[Start of SOURCE MATERIAL]
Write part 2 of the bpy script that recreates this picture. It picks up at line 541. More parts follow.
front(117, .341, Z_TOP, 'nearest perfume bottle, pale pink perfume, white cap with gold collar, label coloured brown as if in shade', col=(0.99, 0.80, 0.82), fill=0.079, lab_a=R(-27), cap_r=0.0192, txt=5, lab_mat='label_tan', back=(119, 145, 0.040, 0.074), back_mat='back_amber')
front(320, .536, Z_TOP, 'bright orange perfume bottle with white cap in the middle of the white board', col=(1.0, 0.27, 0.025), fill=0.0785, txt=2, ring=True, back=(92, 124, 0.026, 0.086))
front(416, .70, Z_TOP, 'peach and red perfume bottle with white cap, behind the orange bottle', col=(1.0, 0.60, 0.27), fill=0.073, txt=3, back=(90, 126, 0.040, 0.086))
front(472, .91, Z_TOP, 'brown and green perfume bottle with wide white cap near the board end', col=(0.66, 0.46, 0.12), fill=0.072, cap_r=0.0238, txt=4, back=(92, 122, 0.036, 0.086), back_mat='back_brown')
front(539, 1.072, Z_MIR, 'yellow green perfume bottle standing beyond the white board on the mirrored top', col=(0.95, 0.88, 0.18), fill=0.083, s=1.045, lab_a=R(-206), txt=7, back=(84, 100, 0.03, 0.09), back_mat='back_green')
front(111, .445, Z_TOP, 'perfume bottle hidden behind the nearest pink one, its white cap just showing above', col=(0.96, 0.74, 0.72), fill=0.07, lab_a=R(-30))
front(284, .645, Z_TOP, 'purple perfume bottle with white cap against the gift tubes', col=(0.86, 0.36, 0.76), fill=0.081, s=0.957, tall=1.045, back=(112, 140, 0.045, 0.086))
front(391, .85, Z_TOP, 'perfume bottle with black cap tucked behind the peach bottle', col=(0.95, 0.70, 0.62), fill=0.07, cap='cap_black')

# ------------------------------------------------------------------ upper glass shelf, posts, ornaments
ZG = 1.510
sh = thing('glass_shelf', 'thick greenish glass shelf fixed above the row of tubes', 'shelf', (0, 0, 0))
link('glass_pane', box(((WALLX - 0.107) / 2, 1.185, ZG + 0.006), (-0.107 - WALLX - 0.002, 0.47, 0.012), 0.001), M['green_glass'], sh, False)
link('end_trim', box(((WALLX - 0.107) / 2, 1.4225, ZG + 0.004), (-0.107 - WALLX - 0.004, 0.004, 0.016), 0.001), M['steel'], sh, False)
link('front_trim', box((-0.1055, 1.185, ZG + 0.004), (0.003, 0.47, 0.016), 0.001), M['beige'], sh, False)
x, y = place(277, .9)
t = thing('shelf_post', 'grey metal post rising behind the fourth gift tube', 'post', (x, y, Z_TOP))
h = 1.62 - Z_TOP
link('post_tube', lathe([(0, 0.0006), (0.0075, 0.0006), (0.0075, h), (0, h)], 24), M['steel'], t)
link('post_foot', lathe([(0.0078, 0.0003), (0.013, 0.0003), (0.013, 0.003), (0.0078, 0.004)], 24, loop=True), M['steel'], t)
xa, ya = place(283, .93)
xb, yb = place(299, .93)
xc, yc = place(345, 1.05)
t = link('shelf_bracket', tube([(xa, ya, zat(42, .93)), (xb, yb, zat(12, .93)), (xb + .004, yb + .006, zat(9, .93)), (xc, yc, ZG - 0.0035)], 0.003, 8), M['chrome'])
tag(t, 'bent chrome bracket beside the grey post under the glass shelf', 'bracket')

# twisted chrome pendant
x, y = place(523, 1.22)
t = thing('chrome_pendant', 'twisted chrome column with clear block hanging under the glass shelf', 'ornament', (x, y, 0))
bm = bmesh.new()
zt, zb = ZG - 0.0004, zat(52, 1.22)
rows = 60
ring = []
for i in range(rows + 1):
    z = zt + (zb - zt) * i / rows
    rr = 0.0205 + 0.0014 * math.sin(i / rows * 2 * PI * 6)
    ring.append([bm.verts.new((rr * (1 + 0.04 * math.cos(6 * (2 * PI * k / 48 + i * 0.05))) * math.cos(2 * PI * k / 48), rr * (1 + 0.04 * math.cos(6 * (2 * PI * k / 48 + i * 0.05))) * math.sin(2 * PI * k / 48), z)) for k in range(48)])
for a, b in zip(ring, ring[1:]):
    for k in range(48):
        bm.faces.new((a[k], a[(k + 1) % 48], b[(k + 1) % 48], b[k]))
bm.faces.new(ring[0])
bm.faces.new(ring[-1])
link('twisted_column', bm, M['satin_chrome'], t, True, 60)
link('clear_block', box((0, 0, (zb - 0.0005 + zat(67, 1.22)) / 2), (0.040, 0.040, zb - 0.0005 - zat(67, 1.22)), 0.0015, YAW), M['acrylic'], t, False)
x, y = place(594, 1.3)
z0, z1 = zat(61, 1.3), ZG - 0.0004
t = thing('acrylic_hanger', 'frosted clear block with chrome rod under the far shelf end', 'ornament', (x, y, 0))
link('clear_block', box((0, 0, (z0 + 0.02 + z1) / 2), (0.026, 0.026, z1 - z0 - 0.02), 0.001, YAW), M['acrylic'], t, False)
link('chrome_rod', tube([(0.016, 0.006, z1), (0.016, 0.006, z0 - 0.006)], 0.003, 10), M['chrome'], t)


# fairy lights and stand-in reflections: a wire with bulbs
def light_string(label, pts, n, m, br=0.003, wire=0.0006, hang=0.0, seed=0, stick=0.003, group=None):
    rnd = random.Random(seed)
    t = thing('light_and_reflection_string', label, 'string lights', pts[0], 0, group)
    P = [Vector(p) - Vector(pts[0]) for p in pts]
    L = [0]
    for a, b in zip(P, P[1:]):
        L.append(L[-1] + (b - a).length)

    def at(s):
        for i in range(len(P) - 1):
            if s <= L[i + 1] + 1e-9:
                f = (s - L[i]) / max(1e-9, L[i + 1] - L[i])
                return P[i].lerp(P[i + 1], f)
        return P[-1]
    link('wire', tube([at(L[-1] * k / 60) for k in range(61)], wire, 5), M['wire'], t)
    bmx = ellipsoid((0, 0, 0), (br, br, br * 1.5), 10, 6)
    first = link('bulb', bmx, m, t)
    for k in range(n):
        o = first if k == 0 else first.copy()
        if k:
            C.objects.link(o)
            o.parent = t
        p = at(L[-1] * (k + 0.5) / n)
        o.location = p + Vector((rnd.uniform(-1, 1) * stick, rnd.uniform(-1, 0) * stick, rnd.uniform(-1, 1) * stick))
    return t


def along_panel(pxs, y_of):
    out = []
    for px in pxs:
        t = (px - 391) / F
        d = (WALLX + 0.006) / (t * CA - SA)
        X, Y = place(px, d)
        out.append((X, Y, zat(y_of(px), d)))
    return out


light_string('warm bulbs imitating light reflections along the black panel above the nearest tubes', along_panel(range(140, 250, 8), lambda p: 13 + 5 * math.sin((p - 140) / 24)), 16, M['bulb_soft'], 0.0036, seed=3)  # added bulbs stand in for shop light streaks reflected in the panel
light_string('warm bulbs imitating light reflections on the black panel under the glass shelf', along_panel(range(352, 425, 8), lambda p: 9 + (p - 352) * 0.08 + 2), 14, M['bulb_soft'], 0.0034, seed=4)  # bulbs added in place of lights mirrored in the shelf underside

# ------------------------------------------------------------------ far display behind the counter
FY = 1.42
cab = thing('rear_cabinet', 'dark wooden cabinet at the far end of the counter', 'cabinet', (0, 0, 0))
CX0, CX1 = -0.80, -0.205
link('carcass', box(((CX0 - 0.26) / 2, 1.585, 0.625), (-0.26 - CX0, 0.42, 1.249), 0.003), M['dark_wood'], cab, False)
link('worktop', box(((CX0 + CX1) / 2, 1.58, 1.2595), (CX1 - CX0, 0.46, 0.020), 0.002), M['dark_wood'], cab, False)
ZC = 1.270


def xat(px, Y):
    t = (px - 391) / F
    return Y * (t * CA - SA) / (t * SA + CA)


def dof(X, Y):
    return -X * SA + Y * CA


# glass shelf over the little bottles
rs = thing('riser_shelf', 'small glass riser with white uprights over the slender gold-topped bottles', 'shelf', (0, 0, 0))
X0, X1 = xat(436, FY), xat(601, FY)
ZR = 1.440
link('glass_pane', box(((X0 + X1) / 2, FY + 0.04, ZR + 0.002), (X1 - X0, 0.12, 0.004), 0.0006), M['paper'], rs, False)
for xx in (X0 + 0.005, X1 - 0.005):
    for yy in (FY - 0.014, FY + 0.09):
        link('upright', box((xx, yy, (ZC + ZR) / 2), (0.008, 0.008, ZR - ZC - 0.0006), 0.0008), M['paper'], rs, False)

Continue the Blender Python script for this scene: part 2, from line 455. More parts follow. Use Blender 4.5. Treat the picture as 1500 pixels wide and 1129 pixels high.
[End of SOURCE MATERIAL]
# TASK STATEMENT
Please print the material above exactly as it appears, from its first line through the line containing "front(391, .85, Z_TOP, 'perfume", inclusive, and stop there.

# SOLUTION
Write part 2 of the bpy script that recreates this picture. It picks up at line 541. More parts follow.
front(117, .341, Z_TOP, 'nearest perfume bottle, pale pink perfume, white cap with gold collar, label coloured brown as if in shade', col=(0.99, 0.80, 0.82), fill=0.079, lab_a=R(-27), cap_r=0.0192, txt=5, lab_mat='label_tan', back=(119, 145, 0.040, 0.074), back_mat='back_amber')
front(320, .536, Z_TOP, 'bright orange perfume bottle with white cap in the middle of the white board', col=(1.0, 0.27, 0.025), fill=0.0785, txt=2, ring=True, back=(92, 124, 0.026, 0.086))
front(416, .70, Z_TOP, 'peach and red perfume bottle with white cap, behind the orange bottle', col=(1.0, 0.60, 0.27), fill=0.073, txt=3, back=(90, 126, 0.040, 0.086))
front(472, .91, Z_TOP, 'brown and green perfume bottle with wide white cap near the board end', col=(0.66, 0.46, 0.12), fill=0.072, cap_r=0.0238, txt=4, back=(92, 122, 0.036, 0.086), back_mat='back_brown')
front(539, 1.072, Z_MIR, 'yellow green perfume bottle standing beyond the white board on the mirrored top', col=(0.95, 0.88, 0.18), fill=0.083, s=1.045, lab_a=R(-206), txt=7, back=(84, 100, 0.03, 0.09), back_mat='back_green')
front(111, .445, Z_TOP, 'perfume bottle hidden behind the nearest pink one, its white cap just showing above', col=(0.96, 0.74, 0.72), fill=0.07, lab_a=R(-30))
front(284, .645, Z_TOP, 'purple perfume bottle with white cap against the gift tubes', col=(0.86, 0.36, 0.76), fill=0.081, s=0.957, tall=1.045, back=(112, 140, 0.045, 0.086))
front(391, .85, Z_TOP, 'perfume bottle with black cap tucked behind the peach bottle', col=(0.95, 0.70, 0.62), fill=0.07, cap='cap_black')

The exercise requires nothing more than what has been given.